__MATERIAL__.

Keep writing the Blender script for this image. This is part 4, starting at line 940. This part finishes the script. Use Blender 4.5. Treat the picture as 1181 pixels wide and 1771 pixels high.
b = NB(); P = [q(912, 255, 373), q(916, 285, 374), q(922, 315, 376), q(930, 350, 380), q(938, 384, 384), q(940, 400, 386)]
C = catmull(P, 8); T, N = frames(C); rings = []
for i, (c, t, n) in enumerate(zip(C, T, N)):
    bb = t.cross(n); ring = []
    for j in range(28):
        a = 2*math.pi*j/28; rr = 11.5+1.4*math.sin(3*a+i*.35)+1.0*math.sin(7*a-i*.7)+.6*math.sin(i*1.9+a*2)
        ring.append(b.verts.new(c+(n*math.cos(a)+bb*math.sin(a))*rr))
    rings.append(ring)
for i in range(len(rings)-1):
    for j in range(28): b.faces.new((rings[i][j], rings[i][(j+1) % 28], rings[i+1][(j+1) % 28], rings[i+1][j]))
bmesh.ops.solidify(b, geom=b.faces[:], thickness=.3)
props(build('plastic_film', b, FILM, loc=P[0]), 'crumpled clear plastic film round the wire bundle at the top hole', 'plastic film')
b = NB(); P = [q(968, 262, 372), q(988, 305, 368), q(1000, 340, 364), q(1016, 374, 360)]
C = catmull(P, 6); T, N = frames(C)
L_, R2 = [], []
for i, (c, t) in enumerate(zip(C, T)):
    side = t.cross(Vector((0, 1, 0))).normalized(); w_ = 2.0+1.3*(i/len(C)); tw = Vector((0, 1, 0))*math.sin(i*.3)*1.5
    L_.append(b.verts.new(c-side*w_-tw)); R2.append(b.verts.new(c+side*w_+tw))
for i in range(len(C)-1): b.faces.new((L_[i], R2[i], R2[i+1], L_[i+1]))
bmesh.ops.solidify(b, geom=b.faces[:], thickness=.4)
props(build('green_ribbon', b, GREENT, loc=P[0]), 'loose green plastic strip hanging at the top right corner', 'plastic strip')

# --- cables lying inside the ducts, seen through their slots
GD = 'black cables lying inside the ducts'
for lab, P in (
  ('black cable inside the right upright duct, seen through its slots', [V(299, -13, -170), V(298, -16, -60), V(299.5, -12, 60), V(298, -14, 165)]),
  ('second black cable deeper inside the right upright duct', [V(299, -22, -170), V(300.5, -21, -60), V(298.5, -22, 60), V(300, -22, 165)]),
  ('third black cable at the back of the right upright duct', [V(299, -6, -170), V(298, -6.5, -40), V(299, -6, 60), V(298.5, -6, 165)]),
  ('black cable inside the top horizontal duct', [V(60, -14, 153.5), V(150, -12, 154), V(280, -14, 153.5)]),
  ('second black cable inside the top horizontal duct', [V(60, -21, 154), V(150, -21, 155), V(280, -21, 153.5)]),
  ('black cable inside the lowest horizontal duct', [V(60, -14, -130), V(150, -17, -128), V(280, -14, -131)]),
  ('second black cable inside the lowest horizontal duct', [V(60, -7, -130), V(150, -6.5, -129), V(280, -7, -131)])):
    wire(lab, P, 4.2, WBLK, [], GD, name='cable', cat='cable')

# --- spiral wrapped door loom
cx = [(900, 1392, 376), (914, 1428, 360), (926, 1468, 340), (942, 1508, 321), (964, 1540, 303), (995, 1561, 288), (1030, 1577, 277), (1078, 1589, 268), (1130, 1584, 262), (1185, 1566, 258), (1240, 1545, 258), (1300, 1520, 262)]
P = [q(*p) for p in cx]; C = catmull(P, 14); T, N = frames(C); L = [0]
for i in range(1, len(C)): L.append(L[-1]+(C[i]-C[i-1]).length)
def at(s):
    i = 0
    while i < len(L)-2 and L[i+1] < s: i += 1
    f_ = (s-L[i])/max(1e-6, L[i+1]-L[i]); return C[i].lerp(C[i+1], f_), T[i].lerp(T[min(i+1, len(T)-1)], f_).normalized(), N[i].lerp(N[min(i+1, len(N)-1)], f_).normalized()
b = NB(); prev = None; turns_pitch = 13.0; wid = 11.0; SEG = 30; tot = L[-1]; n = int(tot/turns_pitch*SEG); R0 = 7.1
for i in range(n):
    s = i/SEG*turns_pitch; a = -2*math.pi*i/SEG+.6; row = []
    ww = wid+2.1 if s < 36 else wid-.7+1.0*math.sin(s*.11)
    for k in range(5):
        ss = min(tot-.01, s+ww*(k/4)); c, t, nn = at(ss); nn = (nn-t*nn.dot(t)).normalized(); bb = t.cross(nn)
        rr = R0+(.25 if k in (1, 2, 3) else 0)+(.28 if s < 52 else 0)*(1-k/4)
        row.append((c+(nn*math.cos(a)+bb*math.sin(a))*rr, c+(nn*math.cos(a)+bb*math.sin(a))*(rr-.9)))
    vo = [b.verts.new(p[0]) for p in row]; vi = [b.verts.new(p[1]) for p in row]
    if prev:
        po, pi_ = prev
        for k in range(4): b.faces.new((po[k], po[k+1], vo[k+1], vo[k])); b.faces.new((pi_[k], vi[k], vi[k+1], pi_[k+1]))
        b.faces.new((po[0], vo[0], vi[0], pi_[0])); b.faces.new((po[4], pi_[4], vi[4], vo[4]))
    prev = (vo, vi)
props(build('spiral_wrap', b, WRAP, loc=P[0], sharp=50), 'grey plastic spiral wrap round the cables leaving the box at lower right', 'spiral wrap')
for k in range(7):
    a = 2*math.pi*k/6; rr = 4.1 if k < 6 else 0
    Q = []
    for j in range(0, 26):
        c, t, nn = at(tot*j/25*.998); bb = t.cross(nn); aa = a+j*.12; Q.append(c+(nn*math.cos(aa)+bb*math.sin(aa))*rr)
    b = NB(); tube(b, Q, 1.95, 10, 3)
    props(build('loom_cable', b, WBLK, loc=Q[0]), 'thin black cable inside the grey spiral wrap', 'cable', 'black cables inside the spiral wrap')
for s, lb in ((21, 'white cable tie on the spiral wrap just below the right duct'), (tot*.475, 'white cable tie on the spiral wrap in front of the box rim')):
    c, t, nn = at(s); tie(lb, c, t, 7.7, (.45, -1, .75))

__EXERCISE__. Repeat every line of the material exactly as given.

__WRITTEN SOLUTION__.
Keep writing the Blender script for this image. This is part 4, starting at line 940. This part finishes the script. Use Blender 4.5. Treat the picture as 1181 pixels wide and 1771 pixels high.
b = NB(); P = [q(912, 255, 373), q(916, 285, 374), q(922, 315, 376), q(930, 350, 380), q(938, 384, 384), q(940, 400, 386)]
C = catmull(P, 8); T, N = frames(C); rings = []
for i, (c, t, n) in enumerate(zip(C, T, N)):
    bb = t.cross(n); ring = []
    for j in range(28):
        a = 2*math.pi*j/28; rr = 11.5+1.4*math.sin(3*a+i*.35)+1.0*math.sin(7*a-i*.7)+.6*math.sin(i*1.9+a*2)
        ring.append(b.verts.new(c+(n*math.cos(a)+bb*math.sin(a))*rr))
    rings.append(ring)
for i in range(len(rings)-1):
    for j in range(28): b.faces.new((rings[i][j], rings[i][(j+1) % 28], rings[i+1][(j+1) % 28], rings[i+1][j]))
bmesh.ops.solidify(b, geom=b.faces[:], thickness=.3)
props(build('plastic_film', b, FILM, loc=P[0]), 'crumpled clear plastic film round the wire bundle at the top hole', 'plastic film')
b = NB(); P = [q(968, 262, 372), q(988, 305, 368), q(1000, 340, 364), q(1016, 374, 360)]
C = catmull(P, 6); T, N = frames(C)
L_, R2 = [], []
for i, (c, t) in enumerate(zip(C, T)):
    side = t.cross(Vector((0, 1, 0))).normalized(); w_ = 2.0+1.3*(i/len(C)); tw = Vector((0, 1, 0))*math.sin(i*.3)*1.5
    L_.append(b.verts.new(c-side*w_-tw)); R2.append(b.verts.new(c+side*w_+tw))
for i in range(len(C)-1): b.faces.new((L_[i], R2[i], R2[i+1], L_[i+1]))
bmesh.ops.solidify(b, geom=b.faces[:], thickness=.4)
props(build('green_ribbon', b, GREENT, loc=P[0]), 'loose green plastic strip hanging at the top right corner', 'plastic strip')

# --- cables lying inside the ducts, seen through their slots
GD = 'black cables lying inside the ducts'
for lab, P in (
  ('black cable inside the right upright duct, seen through its slots', [V(299, -13, -170), V(298, -16, -60), V(299.5, -12, 60), V(298, -14, 165)]),
  ('second black cable deeper inside the right upright duct', [V(299, -22, -170), V(300.5, -21, -60), V(298.5, -22, 60), V(300, -22, 165)]),
  ('third black cable at the back of the right upright duct', [V(299, -6, -170), V(298, -6.5, -40), V(299, -6, 60), V(298.5, -6, 165)]),
  ('black cable inside the top horizontal duct', [V(60, -14, 153.5), V(150, -12, 154), V(280, -14, 153.5)]),
  ('second black cable inside the top horizontal duct', [V(60, -21, 154), V(150, -21, 155), V(280, -21, 153.5)]),
  ('black cable inside the lowest horizontal duct', [V(60, -14, -130), V(150, -17, -128), V(280, -14, -131)]),
  ('second black cable inside the lowest horizontal duct', [V(60, -7, -130), V(150, -6.5, -129), V(280, -7, -131)])):
    wire(lab, P, 4.2, WBLK, [], GD, name='cable', cat='cable')

# --- spiral wrapped door loom
cx = [(900, 1392, 376), (914, 1428, 360), (926, 1468, 340), (942, 1508, 321), (964, 1540, 303), (995, 1561, 288), (1030, 1577, 277), (1078, 1589, 268), (1130, 1584, 262), (1185, 1566, 258), (1240, 1545, 258), (1300, 1520, 262)]
P = [q(*p) for p in cx]; C = catmull(P, 14); T, N = frames(C); L = [0]
for i in range(1, len(C)): L.append(L[-1]+(C[i]-C[i-1]).length)
def at(s):
    i = 0
    while i < len(L)-2 and L[i+1] < s: i += 1
    f_ = (s-L[i])/max(1e-6, L[i+1]-L[i]); return C[i].lerp(C[i+1], f_), T[i].lerp(T[min(i+1, len(T)-1)], f_).normalized(), N[i].lerp(N[min(i+1, len(N)-1)], f_).normalized()
b = NB(); prev = None; turns_pitch = 13.0; wid = 11.0; SEG = 30; tot = L[-1]; n = int(tot/turns_pitch*SEG); R0 = 7.1
for i in range(n):
    s = i/SEG*turns_pitch; a = -2*math.pi*i/SEG+.6; row = []
    ww = wid+2.1 if s < 36 else wid-.7+1.0*math.sin(s*.11)
    for k in range(5):
        ss = min(tot-.01, s+ww*(k/4)); c, t, nn = at(ss); nn = (nn-t*nn.dot(t)).normalized(); bb = t.cross(nn)
        rr = R0+(.25 if k in (1, 2, 3) else 0)+(.28 if s < 52 else 0)*(1-k/4)
        row.append((c+(nn*math.cos(a)+bb*math.sin(a))*rr, c+(nn*math.cos(a)+bb*math.sin(a))*(rr-.9)))
    vo = [b.verts.new(p[0]) for p in row]; vi = [b.verts.new(p[1]) for p in row]
    if prev:
        po, pi_ = prev
        for k in range(4): b.faces.new((po[k], po[k+1], vo[k+1], vo[k])); b.faces.new((pi_[k], vi[k], vi[k+1], pi_[k+1]))
        b.faces.new((po[0], vo[0], vi[0], pi_[0])); b.faces.new((po[4], pi_[4], vi[4], vo[4]))
    prev = (vo, vi)
props(build('spiral_wrap', b, WRAP, loc=P[0], sharp=50), 'grey plastic spiral wrap round the cables leaving the box at lower right', 'spiral wrap')
for k in range(7):
    a = 2*math.pi*k/6; rr = 4.1 if k < 6 else 0
    Q = []
    for j in range(0, 26):
        c, t, nn = at(tot*j/25*.998); bb = t.cross(nn); aa = a+j*.12; Q.append(c+(nn*math.cos(aa)+bb*math.sin(aa))*rr)
    b = NB(); tube(b, Q, 1.95, 10, 3)
    props(build('loom_cable', b, WBLK, loc=Q[0]), 'thin black cable inside the grey spiral wrap', 'cable', 'black cables inside the spiral wrap')
for s, lb in ((21, 'white cable tie on the spiral wrap just below the right duct'), (tot*.475, 'white cable tie on the spiral wrap in front of the box rim')):
    c, t, nn = at(s); tie(lb, c, t, 7.7, (.45, -1, .75))